For an estimate of Thomas Gainsborough both in regard to his place in the story of the English School and to the abilities and methods by which he attained it, it is needless to look elsewhere than to that of Sir Joshua Reynolds, contained in the discourse delivered shortly after Gainsborough's death:—
"When such a man as Gainsborough rises to great fame without the assistance of an academical education, without travelling to Italy, or any of those preparatory studies which have been so often recommended, he is produced
as an instance how little such studies are necessary, since so great excellence may be acquired without them. This is an inference not warranted by the success of any individual, and I trust that it will not be thought that I wish to make this use of it.
"It must be remembered that the style and department of art which Gainsborough chose, and in which he so much excelled, did not require that he should go out of his own country for the objects of his study; they were everywhere about him; he found them in the streets, and in the fields; and from the models thus accidentally found he selected with great judgment such as suited his purpose. As his studies were directed to the living world principally, he did not pay a general attention to the works of the various masters, though they are, in my opinion, always of great use even when the character of our subject requires us to depart from some of their principles. It cannot be denied that excellence in the department of the art which he professed may exist without them, that in such subjects and in the manner that belongs to them the want of them is supplied, and more than supplied, by natural sagacity and a minute observation of particular nature. If Gainsborough did not look at nature with a poet's eye, it must be acknowledged that he saw her with the eye of a painter; and gave a faithful, if not a poetical, representation of what he had before him.
"Though he did not much attend to the works of the great historical painters of former ages, yet he was well aware that the language of the art—the art of imitation—must be learned somewhere; and as he knew he could not learn it in an equal degree from his contemporaries, he very judiciously applied himself to the Flemish school, who are undoubtedly the greatest masters of one necessary branch of art, and he did not need to go out of his country for examples of that school; from that he learned the harmony of colouring, the management and disposition of light and shadow, and every means of it which the masters practised to ornament and give splendour to their works. And to satisfy himself, as well as others, how well he knew the mechanism and artifice which they employed to bring out that tone of colour which we so much admire in their works, he occasionally made copies from Rubens, Teniers and Van Dyck, which it would be no disgrace to the most accurate connoisseur to mistake at the first sight for the works of those masters.
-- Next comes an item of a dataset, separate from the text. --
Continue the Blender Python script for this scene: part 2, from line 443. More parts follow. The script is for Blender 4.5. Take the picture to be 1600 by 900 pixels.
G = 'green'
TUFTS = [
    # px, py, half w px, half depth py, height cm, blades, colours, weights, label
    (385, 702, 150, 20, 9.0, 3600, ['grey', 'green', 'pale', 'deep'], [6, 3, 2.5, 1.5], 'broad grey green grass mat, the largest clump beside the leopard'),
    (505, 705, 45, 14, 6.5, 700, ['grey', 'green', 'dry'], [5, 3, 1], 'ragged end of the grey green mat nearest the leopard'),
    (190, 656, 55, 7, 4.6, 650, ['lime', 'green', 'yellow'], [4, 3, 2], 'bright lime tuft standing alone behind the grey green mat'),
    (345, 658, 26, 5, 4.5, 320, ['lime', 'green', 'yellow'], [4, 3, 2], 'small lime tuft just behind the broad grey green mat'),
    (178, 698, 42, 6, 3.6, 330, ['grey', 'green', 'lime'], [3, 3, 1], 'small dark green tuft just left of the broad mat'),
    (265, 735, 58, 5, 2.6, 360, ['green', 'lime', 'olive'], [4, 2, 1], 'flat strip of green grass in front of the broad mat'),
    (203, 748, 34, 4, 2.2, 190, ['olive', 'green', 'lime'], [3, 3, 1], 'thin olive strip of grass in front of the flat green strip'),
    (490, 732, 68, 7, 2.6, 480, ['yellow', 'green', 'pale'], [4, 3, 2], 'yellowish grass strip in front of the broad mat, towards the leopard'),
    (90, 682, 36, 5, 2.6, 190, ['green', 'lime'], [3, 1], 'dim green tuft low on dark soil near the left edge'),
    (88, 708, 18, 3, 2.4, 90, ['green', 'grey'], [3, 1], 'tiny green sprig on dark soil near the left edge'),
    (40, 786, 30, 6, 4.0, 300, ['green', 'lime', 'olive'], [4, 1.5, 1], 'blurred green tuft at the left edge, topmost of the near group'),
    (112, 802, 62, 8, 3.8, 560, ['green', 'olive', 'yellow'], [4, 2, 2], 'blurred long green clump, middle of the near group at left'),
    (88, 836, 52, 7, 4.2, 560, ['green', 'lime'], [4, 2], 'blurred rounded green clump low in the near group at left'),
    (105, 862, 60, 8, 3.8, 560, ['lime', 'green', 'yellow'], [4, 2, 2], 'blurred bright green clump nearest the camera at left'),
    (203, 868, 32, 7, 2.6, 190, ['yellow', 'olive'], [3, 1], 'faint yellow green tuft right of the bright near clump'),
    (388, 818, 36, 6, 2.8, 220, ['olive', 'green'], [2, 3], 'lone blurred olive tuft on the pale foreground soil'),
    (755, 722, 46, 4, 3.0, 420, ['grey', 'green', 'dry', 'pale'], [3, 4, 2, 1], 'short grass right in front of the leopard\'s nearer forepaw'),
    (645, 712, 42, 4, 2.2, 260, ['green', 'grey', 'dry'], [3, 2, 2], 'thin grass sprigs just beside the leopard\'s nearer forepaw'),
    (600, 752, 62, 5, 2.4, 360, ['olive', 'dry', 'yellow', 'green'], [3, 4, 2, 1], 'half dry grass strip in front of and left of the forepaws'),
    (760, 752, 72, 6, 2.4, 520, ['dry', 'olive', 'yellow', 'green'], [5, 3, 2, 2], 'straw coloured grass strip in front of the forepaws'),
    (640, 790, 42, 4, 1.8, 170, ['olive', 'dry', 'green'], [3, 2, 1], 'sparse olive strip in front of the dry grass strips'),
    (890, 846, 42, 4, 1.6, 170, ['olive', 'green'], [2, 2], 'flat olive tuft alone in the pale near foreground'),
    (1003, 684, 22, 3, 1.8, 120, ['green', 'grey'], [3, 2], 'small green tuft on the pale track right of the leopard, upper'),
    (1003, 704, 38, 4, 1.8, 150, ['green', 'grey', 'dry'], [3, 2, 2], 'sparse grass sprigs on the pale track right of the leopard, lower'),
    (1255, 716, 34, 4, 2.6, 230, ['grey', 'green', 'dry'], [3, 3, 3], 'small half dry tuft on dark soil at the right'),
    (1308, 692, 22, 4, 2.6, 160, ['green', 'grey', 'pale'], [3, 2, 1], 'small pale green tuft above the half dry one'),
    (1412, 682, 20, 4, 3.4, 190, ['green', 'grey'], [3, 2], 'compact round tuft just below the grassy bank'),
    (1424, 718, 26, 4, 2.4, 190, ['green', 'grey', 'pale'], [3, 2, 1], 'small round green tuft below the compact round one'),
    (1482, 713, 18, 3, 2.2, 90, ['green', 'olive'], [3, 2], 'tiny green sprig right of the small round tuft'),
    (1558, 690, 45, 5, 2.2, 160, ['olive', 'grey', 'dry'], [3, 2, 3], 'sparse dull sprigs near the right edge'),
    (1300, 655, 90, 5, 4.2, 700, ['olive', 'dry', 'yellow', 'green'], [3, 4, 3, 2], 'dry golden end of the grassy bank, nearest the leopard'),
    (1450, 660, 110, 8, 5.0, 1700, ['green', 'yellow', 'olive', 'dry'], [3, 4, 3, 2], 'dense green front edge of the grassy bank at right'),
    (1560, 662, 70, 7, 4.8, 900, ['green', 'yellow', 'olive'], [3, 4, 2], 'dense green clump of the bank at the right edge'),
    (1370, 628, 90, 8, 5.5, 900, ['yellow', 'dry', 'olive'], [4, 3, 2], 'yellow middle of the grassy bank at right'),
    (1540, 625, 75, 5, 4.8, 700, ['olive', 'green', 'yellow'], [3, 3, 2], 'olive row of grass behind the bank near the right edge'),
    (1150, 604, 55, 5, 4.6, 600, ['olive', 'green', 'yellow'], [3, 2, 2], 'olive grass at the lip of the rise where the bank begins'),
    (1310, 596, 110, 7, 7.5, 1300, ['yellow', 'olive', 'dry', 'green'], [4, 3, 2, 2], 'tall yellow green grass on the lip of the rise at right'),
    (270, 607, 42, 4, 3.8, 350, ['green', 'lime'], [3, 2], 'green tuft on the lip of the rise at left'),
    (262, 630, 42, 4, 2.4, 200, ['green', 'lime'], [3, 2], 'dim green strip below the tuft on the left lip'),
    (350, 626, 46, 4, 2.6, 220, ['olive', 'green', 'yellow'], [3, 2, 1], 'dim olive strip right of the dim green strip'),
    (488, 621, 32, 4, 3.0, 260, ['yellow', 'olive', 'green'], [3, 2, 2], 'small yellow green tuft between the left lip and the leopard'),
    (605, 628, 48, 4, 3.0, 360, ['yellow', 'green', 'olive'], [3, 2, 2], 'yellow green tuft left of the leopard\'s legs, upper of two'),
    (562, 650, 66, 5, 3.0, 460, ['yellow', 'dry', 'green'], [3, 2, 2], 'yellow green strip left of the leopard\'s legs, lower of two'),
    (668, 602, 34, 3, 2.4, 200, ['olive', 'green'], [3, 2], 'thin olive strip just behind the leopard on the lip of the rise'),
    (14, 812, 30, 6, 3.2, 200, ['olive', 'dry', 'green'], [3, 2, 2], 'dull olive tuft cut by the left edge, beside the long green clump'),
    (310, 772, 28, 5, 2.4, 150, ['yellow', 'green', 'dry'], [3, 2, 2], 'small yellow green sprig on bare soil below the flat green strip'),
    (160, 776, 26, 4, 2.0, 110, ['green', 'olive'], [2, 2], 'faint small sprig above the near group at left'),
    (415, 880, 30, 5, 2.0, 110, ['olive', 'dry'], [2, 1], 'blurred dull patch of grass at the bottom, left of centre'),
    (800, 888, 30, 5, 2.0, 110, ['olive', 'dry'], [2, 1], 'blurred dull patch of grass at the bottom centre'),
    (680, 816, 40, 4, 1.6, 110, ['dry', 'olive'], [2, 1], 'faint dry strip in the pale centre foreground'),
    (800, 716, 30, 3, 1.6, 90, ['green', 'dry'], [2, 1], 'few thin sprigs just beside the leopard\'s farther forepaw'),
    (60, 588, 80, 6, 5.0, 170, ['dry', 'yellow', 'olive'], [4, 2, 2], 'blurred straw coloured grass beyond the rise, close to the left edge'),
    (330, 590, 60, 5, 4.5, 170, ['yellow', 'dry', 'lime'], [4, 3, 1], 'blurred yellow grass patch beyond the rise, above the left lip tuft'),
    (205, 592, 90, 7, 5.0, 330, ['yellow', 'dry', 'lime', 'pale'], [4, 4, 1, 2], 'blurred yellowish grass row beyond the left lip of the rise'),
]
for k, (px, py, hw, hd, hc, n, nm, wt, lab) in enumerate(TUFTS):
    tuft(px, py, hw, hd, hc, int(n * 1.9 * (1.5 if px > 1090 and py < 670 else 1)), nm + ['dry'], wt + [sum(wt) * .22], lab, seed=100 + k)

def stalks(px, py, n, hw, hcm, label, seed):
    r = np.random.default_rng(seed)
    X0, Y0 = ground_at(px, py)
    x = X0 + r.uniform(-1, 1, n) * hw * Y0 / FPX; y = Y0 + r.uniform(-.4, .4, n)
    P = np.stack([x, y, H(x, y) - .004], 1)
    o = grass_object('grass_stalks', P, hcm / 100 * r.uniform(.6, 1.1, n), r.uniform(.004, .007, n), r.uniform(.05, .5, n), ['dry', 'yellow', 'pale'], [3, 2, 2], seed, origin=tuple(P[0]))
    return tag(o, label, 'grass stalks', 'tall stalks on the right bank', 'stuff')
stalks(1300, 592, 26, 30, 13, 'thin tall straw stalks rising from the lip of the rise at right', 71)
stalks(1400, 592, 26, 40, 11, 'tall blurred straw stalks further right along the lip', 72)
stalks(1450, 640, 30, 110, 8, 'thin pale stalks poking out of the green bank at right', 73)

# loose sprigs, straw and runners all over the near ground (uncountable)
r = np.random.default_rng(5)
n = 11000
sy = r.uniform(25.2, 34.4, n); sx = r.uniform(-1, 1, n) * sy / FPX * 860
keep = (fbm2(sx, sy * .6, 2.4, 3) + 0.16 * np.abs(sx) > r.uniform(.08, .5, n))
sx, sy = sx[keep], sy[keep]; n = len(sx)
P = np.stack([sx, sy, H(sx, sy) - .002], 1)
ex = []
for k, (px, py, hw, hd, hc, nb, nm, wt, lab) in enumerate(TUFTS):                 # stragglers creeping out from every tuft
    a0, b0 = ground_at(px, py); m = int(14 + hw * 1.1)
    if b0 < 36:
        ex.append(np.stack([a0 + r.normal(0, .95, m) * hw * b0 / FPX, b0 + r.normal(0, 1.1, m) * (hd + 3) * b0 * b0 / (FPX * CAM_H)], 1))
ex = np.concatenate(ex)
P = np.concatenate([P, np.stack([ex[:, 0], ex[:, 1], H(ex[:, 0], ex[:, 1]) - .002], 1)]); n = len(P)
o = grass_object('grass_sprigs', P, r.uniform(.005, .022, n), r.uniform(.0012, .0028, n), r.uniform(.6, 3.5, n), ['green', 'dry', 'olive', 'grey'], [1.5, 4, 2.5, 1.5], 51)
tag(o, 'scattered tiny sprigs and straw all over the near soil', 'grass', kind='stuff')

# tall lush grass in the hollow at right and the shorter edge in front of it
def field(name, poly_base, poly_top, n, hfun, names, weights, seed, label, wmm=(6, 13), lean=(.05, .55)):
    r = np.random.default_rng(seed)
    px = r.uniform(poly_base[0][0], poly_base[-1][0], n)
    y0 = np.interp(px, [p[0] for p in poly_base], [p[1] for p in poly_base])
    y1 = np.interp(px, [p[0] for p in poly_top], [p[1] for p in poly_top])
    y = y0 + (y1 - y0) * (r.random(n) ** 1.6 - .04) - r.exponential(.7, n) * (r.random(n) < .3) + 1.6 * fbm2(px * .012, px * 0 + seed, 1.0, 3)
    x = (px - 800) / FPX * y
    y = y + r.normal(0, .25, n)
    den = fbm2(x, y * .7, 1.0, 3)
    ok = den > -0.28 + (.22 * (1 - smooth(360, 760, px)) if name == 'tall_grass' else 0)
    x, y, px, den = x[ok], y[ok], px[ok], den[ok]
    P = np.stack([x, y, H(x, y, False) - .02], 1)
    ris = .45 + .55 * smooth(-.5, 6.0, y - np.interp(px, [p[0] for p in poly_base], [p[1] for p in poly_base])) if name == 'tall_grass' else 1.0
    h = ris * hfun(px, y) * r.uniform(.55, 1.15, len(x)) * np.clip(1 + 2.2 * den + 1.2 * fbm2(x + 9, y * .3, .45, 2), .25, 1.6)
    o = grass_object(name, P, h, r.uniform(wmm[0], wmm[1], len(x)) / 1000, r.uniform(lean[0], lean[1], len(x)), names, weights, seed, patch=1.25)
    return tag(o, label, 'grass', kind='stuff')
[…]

What he thus learned he applied to the originals of nature, which he saw with his own eyes, and imitated not in the manner of those masters but in his own.
"Whether he most excelled in portraits, landscapes, or fancy pictures, it is difficult to determine; whether his portraits were most admirable for exact truth of resemblance, or his landscapes for a portrait-like representation of nature, such as we see in the works of Rubens, Ruisdael, or others of those schools. In his fancy pictures, when he had fixed on his object of imitation, whether it was the mean and vulgar form of the woodcutter, or a child of an interesting character, as he did not attempt to raise the one, so neither did he lose any of the natural grace and elegance of the other; such a grace and such an elegance as are more frequently found in cottages than in courts. This excellence was his own, the result of his particular observation and taste; for this he was certainly not indebted to the Flemish school, nor indeed to any school; for his grace was not academic, or antique, but selected by himself from the great school of nature....
"Upon the whole we may justly say that whatever he attempted he carried to a high degree of excellence. It is to the credit of his good sense and judgment that he never did attempt that style of historical painting for which his previous studies had made no preparation.